Comme la poule et l'oeuf : le projet urbain influe t-il sur l'existant, ou l'existant conditionne t-il le projet urbain ? A mon sens, les deux sont liés, et nier l'un pour réaliser l'autre est une erreur gravissime. On a "un tout petit peu" eu tendance à l'oublier ces dernières dizaines d'années, et on le paye cher, parce que justement, le produit de cette attitude s'est inscrit lui aussi dans l'existant : il y a maintenant obligation à le prendre en compte du fait que des gens vivent, coexistent, passent une partie de leur temps dans cette somme, et se la sont appropriée ; il est trop tard maintenant pour en faire abstraction.

Quand j'emploie l'image de la tronçonneuse, c'est juste une méthode pour faire réagir : je n'ai pas parlé de démolition totale, ni de la politique de la table rase, ni d'un effacement de tableau à la fin du cours. Je suis persuadé qu'on peut imaginer et mettre en oeuvre une autre approche conceptuelle à la Part Dieu, sans rentrer dans les détails et sans discours bien flambard pour faire beau et surtout faire croire qu'on a de l'idée, et tout ça pour faire évoluer un outil de quarante ans... P... ! Quarante ans !

Tomtom a écrit :
L'utopie, c'est de croire que la ville actuelle est le résultat d'un développement organique, et seulement organique. Sauf qu'en 2009, c'est fini depuis bien longtemps, le marchand a pris le pas sur le hasard.
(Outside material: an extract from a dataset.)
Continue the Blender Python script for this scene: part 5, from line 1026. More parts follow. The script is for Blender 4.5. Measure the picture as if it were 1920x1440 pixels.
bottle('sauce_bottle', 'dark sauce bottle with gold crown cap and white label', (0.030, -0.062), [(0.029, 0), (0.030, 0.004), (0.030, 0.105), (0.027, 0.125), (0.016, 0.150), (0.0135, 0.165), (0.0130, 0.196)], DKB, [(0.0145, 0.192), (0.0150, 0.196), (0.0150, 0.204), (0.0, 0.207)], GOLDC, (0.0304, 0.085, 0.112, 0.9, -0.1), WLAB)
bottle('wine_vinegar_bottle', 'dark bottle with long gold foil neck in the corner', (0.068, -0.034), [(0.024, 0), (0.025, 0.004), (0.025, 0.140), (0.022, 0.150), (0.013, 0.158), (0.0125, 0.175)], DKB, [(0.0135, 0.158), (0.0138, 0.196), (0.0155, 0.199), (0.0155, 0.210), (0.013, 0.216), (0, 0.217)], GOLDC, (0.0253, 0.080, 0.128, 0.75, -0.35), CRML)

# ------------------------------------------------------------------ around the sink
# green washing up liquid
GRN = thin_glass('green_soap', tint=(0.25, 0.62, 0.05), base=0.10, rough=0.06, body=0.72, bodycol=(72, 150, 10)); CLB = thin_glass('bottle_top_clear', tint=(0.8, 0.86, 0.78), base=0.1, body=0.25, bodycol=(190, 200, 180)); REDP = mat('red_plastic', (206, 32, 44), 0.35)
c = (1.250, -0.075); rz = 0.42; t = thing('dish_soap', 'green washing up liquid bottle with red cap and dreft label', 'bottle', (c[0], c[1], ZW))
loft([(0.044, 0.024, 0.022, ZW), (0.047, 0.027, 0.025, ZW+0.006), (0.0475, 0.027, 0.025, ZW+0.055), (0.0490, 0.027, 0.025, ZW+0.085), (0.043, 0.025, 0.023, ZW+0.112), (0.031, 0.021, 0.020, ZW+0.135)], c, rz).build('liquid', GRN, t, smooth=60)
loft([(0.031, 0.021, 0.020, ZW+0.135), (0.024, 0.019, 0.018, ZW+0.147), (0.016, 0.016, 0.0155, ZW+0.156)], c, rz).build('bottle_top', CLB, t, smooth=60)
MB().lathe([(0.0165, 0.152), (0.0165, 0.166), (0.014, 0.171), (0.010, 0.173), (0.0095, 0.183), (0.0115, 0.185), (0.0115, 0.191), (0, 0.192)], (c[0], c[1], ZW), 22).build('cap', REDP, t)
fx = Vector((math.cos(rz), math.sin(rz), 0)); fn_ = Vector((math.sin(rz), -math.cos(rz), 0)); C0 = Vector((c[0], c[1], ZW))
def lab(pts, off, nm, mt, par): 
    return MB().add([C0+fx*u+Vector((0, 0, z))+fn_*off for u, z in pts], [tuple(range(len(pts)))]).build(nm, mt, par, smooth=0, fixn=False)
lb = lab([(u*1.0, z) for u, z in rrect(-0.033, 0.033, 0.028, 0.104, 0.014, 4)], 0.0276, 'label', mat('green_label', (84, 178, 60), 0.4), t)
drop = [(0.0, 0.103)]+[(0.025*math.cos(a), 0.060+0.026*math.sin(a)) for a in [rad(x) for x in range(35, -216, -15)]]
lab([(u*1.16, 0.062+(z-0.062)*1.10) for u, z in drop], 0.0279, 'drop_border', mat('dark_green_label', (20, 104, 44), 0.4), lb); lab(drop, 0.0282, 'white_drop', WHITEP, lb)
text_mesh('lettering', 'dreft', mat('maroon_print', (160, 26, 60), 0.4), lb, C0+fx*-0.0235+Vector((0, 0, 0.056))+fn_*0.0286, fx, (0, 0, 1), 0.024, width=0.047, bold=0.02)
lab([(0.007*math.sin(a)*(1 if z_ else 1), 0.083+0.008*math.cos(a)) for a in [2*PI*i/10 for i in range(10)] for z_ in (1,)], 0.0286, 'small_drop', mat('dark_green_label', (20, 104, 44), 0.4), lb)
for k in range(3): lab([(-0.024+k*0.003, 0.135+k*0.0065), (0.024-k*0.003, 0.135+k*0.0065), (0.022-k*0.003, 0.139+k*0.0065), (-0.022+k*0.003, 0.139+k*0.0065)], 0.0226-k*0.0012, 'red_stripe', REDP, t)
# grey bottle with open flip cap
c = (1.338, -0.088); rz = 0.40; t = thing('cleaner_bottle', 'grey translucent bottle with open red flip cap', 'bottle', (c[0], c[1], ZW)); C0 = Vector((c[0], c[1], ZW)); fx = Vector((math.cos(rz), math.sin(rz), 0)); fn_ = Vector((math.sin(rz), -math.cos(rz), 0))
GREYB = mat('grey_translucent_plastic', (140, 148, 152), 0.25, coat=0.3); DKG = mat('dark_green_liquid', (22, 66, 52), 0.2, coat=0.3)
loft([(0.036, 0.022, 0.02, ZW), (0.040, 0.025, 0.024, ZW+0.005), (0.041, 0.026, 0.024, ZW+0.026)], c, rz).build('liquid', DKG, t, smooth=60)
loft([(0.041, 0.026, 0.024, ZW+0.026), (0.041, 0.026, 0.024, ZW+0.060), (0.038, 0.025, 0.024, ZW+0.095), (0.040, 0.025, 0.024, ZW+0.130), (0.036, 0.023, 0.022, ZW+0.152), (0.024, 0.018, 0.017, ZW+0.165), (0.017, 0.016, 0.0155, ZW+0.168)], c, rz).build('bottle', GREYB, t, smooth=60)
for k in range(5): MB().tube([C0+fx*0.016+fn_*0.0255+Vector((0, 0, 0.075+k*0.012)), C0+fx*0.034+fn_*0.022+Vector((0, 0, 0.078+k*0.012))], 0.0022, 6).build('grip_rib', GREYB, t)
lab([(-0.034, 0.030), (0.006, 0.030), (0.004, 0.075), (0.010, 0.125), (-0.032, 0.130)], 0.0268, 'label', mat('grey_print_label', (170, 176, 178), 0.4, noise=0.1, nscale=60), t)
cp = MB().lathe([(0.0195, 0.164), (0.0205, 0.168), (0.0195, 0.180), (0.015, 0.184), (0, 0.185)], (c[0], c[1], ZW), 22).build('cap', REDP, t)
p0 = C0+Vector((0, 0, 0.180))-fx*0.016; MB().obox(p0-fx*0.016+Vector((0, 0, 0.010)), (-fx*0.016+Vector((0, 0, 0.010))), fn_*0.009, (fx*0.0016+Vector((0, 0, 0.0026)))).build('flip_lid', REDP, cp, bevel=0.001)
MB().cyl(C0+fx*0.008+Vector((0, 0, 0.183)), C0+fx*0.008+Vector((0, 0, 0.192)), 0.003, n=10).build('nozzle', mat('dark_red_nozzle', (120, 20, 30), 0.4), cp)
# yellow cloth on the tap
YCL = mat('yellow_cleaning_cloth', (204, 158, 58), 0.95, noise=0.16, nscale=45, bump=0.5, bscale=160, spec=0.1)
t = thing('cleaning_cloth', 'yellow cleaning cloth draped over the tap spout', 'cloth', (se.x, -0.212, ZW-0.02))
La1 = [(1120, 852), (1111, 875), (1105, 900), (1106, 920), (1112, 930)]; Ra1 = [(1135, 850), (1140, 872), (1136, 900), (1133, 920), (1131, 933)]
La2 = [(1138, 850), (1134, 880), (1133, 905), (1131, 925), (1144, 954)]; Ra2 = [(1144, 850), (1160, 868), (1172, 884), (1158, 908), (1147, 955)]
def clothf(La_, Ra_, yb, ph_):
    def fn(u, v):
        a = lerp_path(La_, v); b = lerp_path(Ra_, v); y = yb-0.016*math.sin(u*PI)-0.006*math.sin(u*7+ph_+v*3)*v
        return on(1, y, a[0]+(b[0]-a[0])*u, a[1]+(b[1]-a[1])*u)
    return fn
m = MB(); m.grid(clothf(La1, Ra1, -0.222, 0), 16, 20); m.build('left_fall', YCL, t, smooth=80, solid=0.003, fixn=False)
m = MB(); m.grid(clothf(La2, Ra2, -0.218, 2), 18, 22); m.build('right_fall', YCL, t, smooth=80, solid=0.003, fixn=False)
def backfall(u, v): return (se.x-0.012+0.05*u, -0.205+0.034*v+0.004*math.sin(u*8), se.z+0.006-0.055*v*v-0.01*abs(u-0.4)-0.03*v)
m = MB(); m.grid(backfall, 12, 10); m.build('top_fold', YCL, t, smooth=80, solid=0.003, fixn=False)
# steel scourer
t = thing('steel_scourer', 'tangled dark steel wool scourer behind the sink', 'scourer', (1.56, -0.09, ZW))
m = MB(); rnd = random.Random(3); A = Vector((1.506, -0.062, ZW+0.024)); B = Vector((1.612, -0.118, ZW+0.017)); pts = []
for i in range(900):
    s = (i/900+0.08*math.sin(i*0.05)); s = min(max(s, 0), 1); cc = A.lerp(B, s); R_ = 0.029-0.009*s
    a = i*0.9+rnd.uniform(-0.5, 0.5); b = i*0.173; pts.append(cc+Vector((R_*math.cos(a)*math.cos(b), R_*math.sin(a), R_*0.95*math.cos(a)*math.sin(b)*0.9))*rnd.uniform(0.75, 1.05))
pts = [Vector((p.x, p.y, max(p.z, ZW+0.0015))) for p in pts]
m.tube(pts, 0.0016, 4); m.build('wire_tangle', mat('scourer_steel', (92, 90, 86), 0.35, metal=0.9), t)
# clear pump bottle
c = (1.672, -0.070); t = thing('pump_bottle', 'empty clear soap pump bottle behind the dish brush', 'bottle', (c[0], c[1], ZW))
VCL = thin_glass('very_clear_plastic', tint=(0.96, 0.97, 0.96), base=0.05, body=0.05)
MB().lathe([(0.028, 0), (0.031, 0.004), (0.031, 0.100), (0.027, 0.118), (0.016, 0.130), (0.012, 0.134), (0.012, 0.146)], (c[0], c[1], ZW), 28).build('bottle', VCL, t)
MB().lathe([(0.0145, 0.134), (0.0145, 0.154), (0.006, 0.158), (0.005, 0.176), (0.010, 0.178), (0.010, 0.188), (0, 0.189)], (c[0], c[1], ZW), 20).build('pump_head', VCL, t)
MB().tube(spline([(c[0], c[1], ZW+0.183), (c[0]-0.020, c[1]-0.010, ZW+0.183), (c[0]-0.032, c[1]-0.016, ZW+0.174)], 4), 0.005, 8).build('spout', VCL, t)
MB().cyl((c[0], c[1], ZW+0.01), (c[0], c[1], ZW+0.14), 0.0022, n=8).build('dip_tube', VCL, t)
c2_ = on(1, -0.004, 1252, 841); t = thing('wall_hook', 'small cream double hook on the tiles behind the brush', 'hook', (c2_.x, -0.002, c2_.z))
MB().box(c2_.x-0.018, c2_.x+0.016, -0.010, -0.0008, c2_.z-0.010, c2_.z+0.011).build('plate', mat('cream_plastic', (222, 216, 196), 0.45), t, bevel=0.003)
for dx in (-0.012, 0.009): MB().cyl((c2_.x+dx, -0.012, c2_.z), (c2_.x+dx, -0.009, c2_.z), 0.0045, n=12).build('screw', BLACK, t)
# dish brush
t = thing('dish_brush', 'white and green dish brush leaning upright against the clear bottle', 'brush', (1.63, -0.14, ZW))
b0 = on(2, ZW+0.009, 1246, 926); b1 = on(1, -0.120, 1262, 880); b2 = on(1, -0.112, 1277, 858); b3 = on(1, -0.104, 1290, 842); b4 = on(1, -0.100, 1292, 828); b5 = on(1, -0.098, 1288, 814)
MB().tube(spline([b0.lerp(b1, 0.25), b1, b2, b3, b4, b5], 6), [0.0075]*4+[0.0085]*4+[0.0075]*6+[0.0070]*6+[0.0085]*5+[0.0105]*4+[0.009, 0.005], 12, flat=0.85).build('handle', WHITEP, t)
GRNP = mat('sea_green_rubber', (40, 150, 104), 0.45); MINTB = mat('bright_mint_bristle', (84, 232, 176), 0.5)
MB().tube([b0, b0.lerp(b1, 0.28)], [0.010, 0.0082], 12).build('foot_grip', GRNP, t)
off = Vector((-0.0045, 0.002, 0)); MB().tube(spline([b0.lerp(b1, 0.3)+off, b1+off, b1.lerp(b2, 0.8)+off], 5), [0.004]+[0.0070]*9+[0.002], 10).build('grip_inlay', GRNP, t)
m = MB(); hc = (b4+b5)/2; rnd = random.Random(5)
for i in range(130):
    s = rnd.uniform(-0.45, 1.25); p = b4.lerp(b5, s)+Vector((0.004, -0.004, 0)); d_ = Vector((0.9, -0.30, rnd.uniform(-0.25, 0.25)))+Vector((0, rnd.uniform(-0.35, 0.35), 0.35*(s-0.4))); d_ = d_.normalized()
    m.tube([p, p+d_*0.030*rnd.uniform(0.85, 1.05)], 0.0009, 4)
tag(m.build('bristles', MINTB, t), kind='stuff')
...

Personne n'a jamais cru qu'elle ne le fût jamais, si je ne m'abuse, à part les représentants de quelques mouvances de l'histoire de l'architecture. Et puis organique ça veut dire quoi? Que la ville pousse comme ça? Le territoire, depuis qu'il est géré, est toujours le produit de réseaux de pouvoirs qui s'entremêlent, de manière complexe, et pas seulement le fruit d'une logique qui n'irait que dans un seul sens, la ville contemporaine pas plus qu'une autre. Tout caser derrière le "marchand", c'est se crever les yeux pour ne pas voir la complexité des processus à l'oeuvre, qui se déploient aussi sur des échelles très différentes, et, in fine, c'est aussi se priver des armes pour le combattre.
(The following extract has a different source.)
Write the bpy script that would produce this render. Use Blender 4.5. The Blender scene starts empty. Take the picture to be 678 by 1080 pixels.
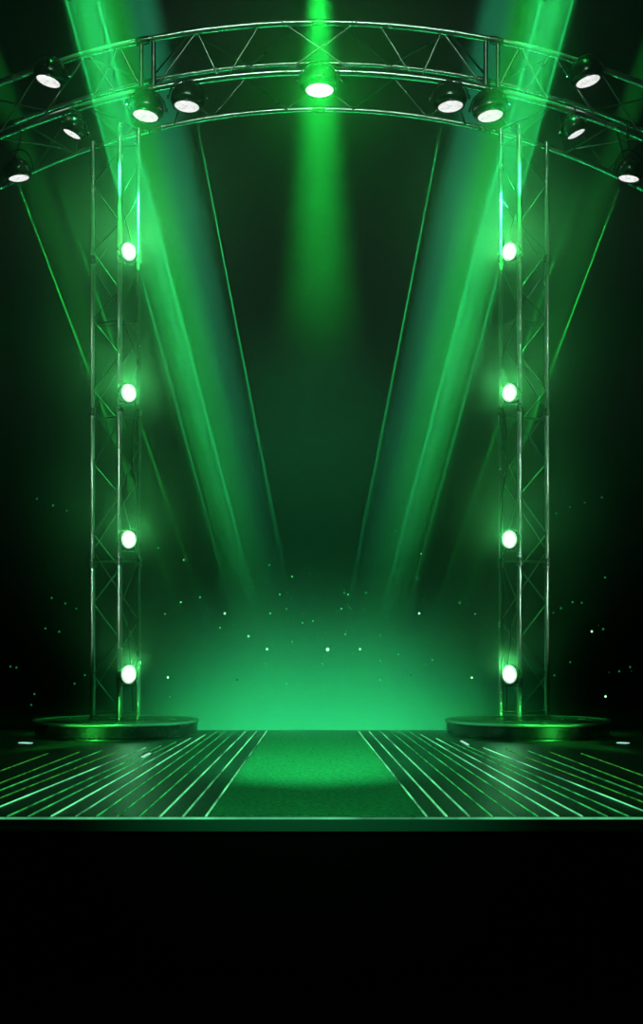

Pas d'accord : la ville pousse comme ça au gré des appétits personnels ou corporatistes ; justement, aujourd'hui, la vitesse du processus d'évolution, l'aspect quasi instantané et global des échanges d'information et donc des concepts, le foisonnement des infos disponibles, gomment les subtilités locales (problème de zoom et de hauteur de vue principalement). L'échelle de travail ne permet [s]pas[/s] plus de traiter les détails : il ne reste en gros que la logique marchande
immédiate dans le processus d'évolution de la ville, et elle ne prend pas en compte les autres composantes qui sont vassalisées, voire asservies et détournées de leur fonction. L'art, la culture, le patrimoine historique, l'éducation, la santé, etc... : pour des motifs financiers, tous sont étranglés (et de plus en plus serré) et doivent se mettre au pli, et leurs acteurs avec, même s'ils continuent avec obstination de faire ce en quoi ils croient. C'est une des différences, et elle est de taille.